* [Aim of the task]
Repeat exactly the lines running from the first line of the data to the line containing "wb.v = [toh(*v)", both ends included, and nothing else; drop the pictures.

* [Information provided]
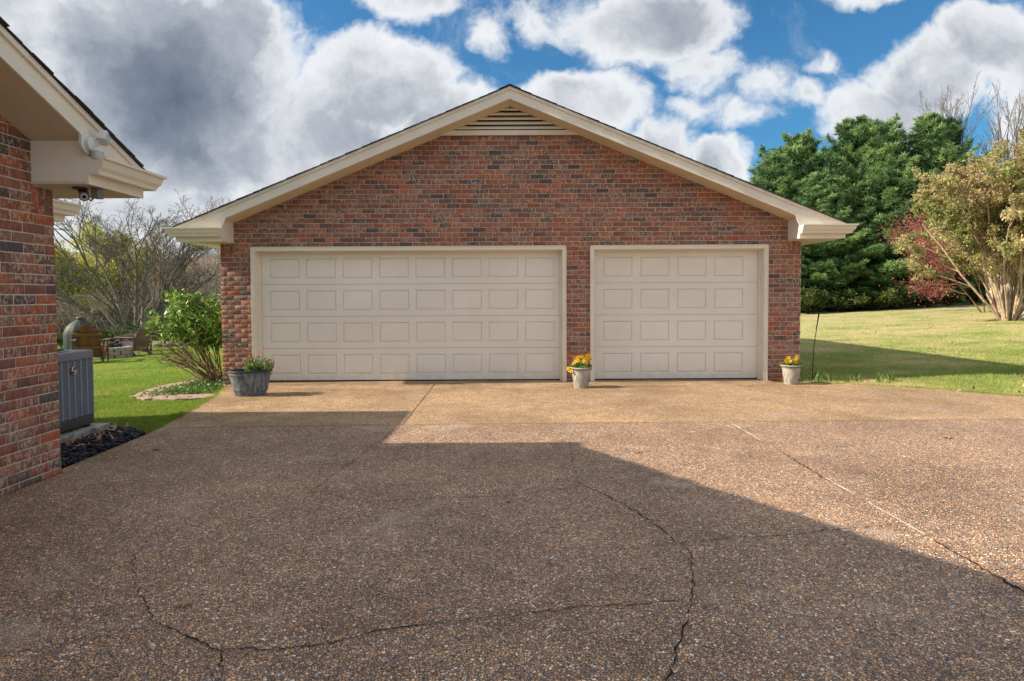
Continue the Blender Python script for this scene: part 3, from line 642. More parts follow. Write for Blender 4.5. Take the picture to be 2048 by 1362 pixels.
zr = 2.495; wb = MB().add([(-5.06, 7.21, zr), (-5.06, -3, zr), (-8, -3, zr+2.94*SL), (-8, 4.27, zr+2.94*SL), (-11, 7.21, zr), (-11, 4.27, zr+2.94*SL)], [(0, 3, 2, 1), (0, 4, 5, 3), (2, 3, 5)])
wb.v = [toh(*v) for v in wb.v]; wb.build('wing_roof', M['shingle'], hou)

# ---- floodlight on the rake board (plane x=-3.22)
fl = empty('motion_floodlight', (-3.238, 4.79, 2.57)); tag(fl, 'white motion sensor floodlight fixed to the rake board above the house gutter', 'floodlight')
c = MB(); c.lathe([(0, 0), (.075, 0), (.08, .01), (.078, .028), (.06, .036), (.055, .062), (.04, .07), (0, .07)], 28); c.v = [(z, x, y) for x, y, z in c.v]; c.build('mounting_base', M['white_plastic'], fl, smooth=True)
rt = Matrix.Rotation(R(-25), 3, 'X') @ Matrix.Rotation(R(20), 3, 'Z')
c = MB(); c.tube([(.03, .01, .03), (.06, .03, .05), (.08, .05, .06)], .012, 10).build('swivel_arm', M['white_plastic'], fl, smooth=True)
lh = MB(); lh.obox((.095, .075, .065), (.06, .10, .085), rt).build('lamp_head', M['white_plastic'], fl, bevel=.012)
MB().obox(Vector((.095, .075, .065))+rt @ Vector((.0315, 0, 0)), (.004, .084, .068), rt).build('lamp_lens', M['lens'], fl, bevel=.001)
s1 = MB(); s1.tube([(.03, .01, -.03), (.06, .02, -.04)], .012, 8).build('sensor_arm', M['white_plastic'], fl)
s2 = MB(); s2.lathe([(0, -.045), (.034, -.045), (.042, -.035), (.042, .03), (.034, .04), (0, .04)], 20, (.075, .03, -.065)).build('motion_sensor', M['white_plastic'], fl, smooth=True)
MB().lathe([(.0435, -.03), (.0435, .015)], 20, (.075, .03, -.065)).build('sensor_window', M['lens'], fl, smooth=True)
# ---- security camera hanging from eave
sc_ = empty('security_camera', (-3.38, 4.98, 2.268)); tag(sc_, 'small dark grey security camera and junction box under the boxed eave', 'security camera')
MB().box(.07, .125, -.03, .045, -.08, 0).build('junction_box', M['cam_grey'], sc_, bevel=.005)
MB().lathe([(0, -.012), (.05, -.012), (.052, 0), (0, 0)], 20, (-.02, -.02, 0)).build('base_plate', M['steel_dark'], sc_, smooth=True)
MB().tube([(-.03, -.01, -.01), (.0, -.015, -.045)], .018, 10).build('bracket', M['steel_dark'], sc_)
cb = MB(); cb.tube([(-.055, .075, -.028), (.025, -.04, -.07)], .036, 18).build('camera_body', M['cam_grey'], sc_, smooth=True)
MB().tube([(.025, -.04, -.07), (.031, -.049, -.0735)], [.024, .024], 16).build('lens_ring', M['white_plastic'], sc_)
MB().tube([(.031, -.049, -.0735), (.033, -.052, -.0745)], [.014, .014], 16).build('lens', M['void'], sc_)
MB().tube([(.075, -.01, -.08), (.05, .0, -.095), (.02, .01, -.08), (.01, .03, -.05)], .006, 6).build('cable', M['black'], sc_)

# ------------------------------------------------------------------ air conditioner on pad, mulch
pad = MB().box(-5.12, -4.25, 5.62, 6.56, -.03, .085).build('concrete_pad', M['concrete'], bevel=.008); tag(pad, 'weathered concrete pad with mossy edge under the air conditioner', 'concrete pad')
ac = empty('air_conditioner', (-4.70, 6.09, .085)); tag(ac, 'grey outdoor air conditioner with louvred sides beside the brick house corner', 'air conditioner')
hx, hy, H_ = .365, .375, .80
def rbox(hx, hy, r, z0, z1, n=5):
    p = []
    for cx, cy, a0 in [(hx-r, hy-r, 0), (-hx+r, hy-r, 90), (-hx+r, -hy+r, 180), (hx-r, -hy+r, 270)]:
        for i in range(n+1): a = R(a0+90*i/n); p.append((cx+r*math.cos(a), cy+r*math.sin(a)))
    return p
MB().prism_xy(rbox(hx-.03, hy-.03, .05, 0, 0), .12, .72).build('condenser_coil', M['void'], ac, smooth=True)
MB().prism_xy(rbox(hx+.005, hy+.005, .06, 0, 0), .03, .125).build('base_pan', M['steel_dark'], ac, smooth=True, bevel=.004)
for sx in (-1, 1):
    for sy in (-1, 1): MB().box(sx*.3-.03, sx*.3+.03, sy*.3-.03, sy*.3+.03, 0, .03).build('foot', M['black'], ac)
rp = rbox(hx+.012, hy+.012, .07, 0, 0); rim = MB().prism_xy(rp, .70, .785); rim.build('top_rim', M['steel'], ac, smooth=True, bevel=.018)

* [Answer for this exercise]
Continue the Blender Python script for this scene: part 3, from line 642. More parts follow. Write for Blender 4.5. Take the picture to be 2048 by 1362 pixels.
zr = 2.495; wb = MB().add([(-5.06, 7.21, zr), (-5.06, -3, zr), (-8, -3, zr+2.94*SL), (-8, 4.27, zr+2.94*SL), (-11, 7.21, zr), (-11, 4.27, zr+2.94*SL)], [(0, 3, 2, 1), (0, 4, 5, 3), (2, 3, 5)])
wb.v = [toh(*v) for v in wb.v]; wb.build('wing_roof', M['shingle'], hou)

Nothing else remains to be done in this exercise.